-- Directive --
Reproduce, word for word, only the lines from the one containing "Continue the Blender" through the one containing "o['kind'] = 'structure'", both included.

== Available data ==

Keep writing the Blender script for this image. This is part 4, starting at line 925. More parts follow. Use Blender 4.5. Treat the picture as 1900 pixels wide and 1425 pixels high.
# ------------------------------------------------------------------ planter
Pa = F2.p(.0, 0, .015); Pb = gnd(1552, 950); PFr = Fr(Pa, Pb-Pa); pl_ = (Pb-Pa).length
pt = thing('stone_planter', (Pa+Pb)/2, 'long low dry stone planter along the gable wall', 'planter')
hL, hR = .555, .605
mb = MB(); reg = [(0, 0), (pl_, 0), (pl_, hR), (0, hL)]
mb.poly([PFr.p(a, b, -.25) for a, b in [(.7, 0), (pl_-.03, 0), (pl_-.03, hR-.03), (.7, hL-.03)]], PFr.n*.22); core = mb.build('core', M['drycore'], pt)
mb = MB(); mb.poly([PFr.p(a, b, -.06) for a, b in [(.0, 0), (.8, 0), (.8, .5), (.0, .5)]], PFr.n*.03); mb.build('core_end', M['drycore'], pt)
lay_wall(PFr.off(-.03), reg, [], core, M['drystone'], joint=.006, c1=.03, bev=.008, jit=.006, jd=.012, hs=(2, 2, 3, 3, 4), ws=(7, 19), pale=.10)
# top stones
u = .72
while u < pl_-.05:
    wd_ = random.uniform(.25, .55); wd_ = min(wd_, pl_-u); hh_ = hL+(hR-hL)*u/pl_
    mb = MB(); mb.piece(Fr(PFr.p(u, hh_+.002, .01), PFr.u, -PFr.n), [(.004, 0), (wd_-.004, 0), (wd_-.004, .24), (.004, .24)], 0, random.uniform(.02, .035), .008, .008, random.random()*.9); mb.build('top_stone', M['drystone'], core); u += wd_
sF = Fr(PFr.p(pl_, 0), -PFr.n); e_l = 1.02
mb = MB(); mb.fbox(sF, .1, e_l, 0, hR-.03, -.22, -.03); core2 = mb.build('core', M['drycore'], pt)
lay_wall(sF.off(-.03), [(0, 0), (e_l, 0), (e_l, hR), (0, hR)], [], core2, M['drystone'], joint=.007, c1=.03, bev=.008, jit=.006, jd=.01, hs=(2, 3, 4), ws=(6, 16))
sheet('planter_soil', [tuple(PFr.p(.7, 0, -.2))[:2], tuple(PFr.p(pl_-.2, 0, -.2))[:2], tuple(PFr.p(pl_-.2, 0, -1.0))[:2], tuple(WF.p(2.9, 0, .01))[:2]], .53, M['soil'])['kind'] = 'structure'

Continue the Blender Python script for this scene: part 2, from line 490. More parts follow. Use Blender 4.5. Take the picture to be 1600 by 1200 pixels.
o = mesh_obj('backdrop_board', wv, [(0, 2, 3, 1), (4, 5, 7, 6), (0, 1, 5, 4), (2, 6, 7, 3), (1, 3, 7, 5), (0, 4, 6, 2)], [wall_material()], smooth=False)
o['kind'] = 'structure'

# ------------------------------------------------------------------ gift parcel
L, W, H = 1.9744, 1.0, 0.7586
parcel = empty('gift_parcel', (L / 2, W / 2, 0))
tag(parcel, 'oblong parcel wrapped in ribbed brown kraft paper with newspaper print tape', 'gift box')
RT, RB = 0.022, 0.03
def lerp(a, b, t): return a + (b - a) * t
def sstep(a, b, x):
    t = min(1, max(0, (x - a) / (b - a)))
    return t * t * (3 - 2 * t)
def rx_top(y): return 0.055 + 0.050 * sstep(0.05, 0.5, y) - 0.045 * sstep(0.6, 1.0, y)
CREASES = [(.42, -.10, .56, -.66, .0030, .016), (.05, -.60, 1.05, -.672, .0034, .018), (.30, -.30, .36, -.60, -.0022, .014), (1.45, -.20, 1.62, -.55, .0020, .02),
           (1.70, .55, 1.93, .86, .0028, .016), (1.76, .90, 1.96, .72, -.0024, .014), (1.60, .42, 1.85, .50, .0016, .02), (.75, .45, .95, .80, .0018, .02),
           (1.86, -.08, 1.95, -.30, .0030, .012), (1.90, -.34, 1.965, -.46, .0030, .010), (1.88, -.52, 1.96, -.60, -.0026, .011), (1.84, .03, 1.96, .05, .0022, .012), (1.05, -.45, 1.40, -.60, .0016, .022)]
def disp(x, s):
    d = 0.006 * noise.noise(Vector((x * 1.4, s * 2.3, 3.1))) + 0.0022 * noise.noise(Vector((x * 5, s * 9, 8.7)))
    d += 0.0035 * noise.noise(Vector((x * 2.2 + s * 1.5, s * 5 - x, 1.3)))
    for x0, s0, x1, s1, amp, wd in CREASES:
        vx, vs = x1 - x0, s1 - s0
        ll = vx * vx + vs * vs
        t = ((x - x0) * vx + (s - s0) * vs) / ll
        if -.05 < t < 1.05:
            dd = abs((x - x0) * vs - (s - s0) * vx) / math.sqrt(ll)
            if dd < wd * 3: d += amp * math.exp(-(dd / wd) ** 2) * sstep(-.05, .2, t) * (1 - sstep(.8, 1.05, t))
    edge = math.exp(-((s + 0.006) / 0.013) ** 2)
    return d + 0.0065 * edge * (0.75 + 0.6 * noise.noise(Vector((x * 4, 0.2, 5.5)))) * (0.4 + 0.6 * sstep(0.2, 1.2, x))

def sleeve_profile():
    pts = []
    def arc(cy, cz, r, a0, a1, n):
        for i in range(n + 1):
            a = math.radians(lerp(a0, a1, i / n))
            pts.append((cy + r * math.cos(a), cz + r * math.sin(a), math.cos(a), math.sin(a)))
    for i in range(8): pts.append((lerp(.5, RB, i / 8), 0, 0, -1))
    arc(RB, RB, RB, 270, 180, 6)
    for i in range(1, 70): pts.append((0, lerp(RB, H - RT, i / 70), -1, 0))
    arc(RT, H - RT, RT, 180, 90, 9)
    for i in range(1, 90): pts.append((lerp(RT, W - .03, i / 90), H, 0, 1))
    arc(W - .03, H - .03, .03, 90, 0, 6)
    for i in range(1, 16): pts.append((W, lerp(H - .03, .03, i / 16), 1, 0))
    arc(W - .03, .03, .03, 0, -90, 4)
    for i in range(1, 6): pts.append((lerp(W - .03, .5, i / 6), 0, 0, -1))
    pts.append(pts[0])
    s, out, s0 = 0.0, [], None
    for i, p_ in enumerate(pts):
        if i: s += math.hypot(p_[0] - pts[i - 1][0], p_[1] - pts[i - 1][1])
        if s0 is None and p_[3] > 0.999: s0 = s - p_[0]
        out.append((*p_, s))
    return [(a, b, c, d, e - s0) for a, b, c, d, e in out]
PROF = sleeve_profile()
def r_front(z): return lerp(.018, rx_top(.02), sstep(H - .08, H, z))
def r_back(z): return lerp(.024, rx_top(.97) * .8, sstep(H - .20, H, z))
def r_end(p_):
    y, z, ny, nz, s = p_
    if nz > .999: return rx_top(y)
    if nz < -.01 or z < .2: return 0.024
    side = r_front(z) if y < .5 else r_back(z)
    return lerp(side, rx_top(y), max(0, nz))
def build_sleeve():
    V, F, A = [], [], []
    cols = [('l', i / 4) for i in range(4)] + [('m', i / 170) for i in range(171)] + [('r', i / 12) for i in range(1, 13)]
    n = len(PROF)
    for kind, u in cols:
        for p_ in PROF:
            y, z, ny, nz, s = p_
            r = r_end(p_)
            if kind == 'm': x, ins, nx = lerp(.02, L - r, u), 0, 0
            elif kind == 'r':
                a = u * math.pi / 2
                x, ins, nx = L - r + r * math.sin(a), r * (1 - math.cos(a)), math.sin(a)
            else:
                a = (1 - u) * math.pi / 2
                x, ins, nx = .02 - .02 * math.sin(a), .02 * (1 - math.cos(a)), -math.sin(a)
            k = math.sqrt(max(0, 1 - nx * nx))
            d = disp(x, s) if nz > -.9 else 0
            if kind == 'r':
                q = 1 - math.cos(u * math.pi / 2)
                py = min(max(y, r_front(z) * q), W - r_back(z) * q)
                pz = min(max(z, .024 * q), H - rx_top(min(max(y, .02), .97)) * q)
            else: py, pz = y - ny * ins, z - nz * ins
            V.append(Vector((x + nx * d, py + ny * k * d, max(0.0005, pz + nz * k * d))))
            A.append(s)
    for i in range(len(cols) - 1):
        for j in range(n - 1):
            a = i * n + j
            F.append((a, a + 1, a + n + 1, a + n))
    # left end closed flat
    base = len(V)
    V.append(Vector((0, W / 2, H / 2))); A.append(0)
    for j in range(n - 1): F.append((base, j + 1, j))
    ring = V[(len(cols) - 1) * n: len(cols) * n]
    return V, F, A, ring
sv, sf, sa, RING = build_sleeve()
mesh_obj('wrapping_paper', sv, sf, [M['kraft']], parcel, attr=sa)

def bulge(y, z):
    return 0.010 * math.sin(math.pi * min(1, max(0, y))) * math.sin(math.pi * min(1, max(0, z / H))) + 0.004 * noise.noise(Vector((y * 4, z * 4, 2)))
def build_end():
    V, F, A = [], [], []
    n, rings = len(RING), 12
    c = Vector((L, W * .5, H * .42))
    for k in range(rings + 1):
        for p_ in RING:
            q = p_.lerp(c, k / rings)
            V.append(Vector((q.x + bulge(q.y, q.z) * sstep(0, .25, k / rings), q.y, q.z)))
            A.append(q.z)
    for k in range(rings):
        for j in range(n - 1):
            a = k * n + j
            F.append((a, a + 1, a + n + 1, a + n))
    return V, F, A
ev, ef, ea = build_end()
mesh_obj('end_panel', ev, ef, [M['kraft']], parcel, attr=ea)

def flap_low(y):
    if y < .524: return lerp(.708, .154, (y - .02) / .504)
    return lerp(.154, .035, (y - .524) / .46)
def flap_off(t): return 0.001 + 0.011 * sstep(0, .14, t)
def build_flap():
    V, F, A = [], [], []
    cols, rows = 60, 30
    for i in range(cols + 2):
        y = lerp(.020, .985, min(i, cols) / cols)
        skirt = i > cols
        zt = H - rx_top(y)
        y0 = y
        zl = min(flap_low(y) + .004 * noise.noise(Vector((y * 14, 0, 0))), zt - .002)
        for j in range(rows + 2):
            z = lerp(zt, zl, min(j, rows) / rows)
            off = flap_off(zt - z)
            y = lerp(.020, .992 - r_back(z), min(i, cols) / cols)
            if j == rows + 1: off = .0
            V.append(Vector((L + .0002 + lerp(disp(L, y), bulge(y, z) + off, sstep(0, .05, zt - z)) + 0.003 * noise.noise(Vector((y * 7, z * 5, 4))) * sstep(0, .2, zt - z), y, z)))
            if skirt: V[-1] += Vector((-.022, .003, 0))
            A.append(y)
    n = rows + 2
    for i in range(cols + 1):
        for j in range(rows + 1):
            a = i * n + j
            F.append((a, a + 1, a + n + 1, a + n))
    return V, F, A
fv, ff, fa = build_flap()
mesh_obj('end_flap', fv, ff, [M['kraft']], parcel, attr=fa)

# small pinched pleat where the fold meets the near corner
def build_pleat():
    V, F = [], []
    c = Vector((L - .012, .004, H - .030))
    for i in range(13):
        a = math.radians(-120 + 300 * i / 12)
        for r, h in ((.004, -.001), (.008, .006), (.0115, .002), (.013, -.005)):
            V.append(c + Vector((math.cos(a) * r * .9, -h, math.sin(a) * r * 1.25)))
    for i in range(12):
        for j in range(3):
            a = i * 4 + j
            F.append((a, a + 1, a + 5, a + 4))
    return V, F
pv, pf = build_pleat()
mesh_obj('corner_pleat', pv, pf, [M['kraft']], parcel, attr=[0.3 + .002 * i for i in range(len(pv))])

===

-- Answer below --
Continue the Blender Python script for this scene: part 2, from line 490. More parts follow. Use Blender 4.5. Take the picture to be 1600 by 1200 pixels.
o = mesh_obj('backdrop_board', wv, [(0, 2, 3, 1), (4, 5, 7, 6), (0, 1, 5, 4), (2, 6, 7, 3), (1, 3, 7, 5), (0, 4, 6, 2)], [wall_material()], smooth=False)
o['kind'] = 'structure'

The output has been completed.